C’è da sempre un acceso dibattito sulla legittimità dei controlli del Fisco e sulle procedure che devono essere seguite.
La Corte di Cassazione ha recentemente affrontato la questione riguardante la possibilità per l’Agenzia delle Entrate di condurre indagini bancarie sui conti correnti senza una preventiva autorizzazione. In un’ordinanza datata 23 febbraio 2024, la Corte ha chiarito la situazione riguardante un caso specifico in cui l’AdE aveva emesso un avviso di accertamento nei confronti di un contribuente, recuperando un maggior reddito per una somma considerevole. Ecco cosa dicono i supremi giudici.
Da sempre c’è un acceso dibattito sulla legittimità dei controlli del Fisco e sulle procedure che devono essere seguite. E si pongono interrogativi sulla protezione dei diritti dei contribuenti e sull’equilibrio tra la necessità di combattere l’evasione fiscale e il rispetto della privacy finanziaria.
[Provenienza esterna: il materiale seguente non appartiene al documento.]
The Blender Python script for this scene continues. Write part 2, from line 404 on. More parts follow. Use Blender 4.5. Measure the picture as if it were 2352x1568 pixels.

Molti sostengono che le autorizzazioni preventive siano cruciali per evitare abusi da parte delle autorità fiscali e garantire un adeguato controllo dell’operato dello Stato.
Controlli del Fisco sui conti correnti: tra legalità e privacy
Il contribuente ha proposto ricorso, sostenendo che l’acquisizione dei dati bancari da parte dell’Agenzia delle Entrate non era avvenuta con una preventiva autorizzazione, e che pertanto l’accertamento era nullo. La Commissione Tributaria Provinciale di Taranto ha parzialmente accolto il ricorso, riducendo la somma soggetta ad imposizione.
Tuttavia, la Commissione Tributaria Regionale della Puglia ha dichiarato la nullità dell’accertamento, poiché l’autorizzazione per l’indagine bancaria non era stata allegata all’avviso di quest’ultimo, considerandola un elemento costitutivo dello stesso. L’Agenzia delle Entrate ha quindi presentato ricorso in Cassazione, portando il caso all’attenzione dei giudici di Roma.
Nell’ordinanza emessa, la Corte ha affermato che, secondo l’orientamento consolidato, l’assenza di autorizzazione per le indagini bancarie non implica necessariamente l’inutilizzabilità dei dati acquisiti, a meno che ciò non arrechi un pregiudizio concreto al contribuente o metta in discussione la tutela di diritti fondamentali di rango costituzionale.
La Corte, inoltre, ha precisato che l’autorizzazione richiesta per le indagini bancarie ha una natura organizzativa e non deve essere obbligatoriamente allegata all’avviso di accertamento. Questo perché essa non richiede motivazione e incide esclusivamente nei rapporti interni tra gli uffici dell’Agenzia delle Entrate.
Proseguendo, la Corte ha sottolineato che l’autorizzazione per le indagini bancarie non è equiparabile a un atto impositivo e, quindi, non è soggetta all’obbligo di motivazione. Di conseguenza, l’assenza di autorizzazione non invalida l’avviso di accertamento basato sui dati acquisiti tramite indagini bancarie. In conclusione, la Corte di Cassazione ha respinto l’interpretazione della Commissione Tributaria Regionale, confermando la validità dell’avviso di accertamento emesso dall’Agenzia delle Entrate.